Youth against settlements è un’organizzazione non violenta che supporta i palestinesi nel documentare le violenze dei coloni e dell’esercito, oltre che cercare di raccontarle all’opinione pubblica internazionale. Mentre ceniamo, dal centro città (la sede è su una collina ai suoi bordi) sentiamo arrivare rumori sempre più forti. Fino ai boati delle granate stordenti. È in corso una manifestazione contro l’allargamento della colonia nei pressi della moschea di Abramo. Nelle ore successive sapremo di feriti e arresti, tra cui una documentarista palestinese. Per dormire veniamo ospitati da alcune famiglie palestinesi che abitano nelle vie circostanti, presidiate in forze dai soldati israeliani.
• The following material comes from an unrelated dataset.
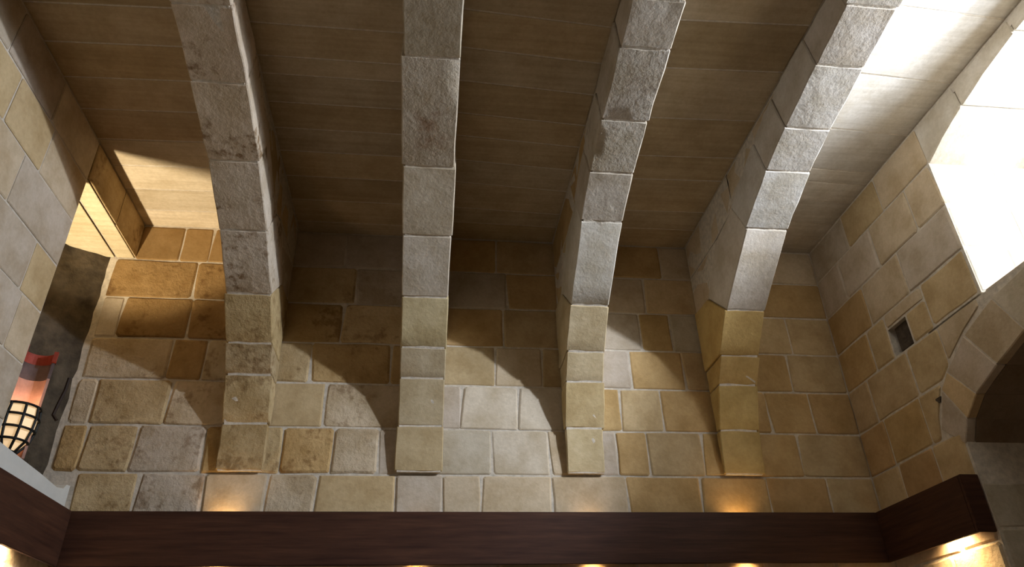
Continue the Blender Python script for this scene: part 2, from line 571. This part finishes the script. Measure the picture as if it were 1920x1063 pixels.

Li vediamo aggirarsi a gruppi parlando e ridendo a voce alta, uno porta addirittura due piccole casse stereo alla cintura che sparano musica a tutto volume. 

Rivediamo ciò che già abbiamo visto la notte scorsa durante l’incursione al villaggio di At-Tawuani: quello israeliano è un esercito che si muove nelle città e nei villaggi palestinesi sapendo benissimo di aver di fronte gente inerme, costretta a subire l’arbitrio e le sbruffonate degli occupanti.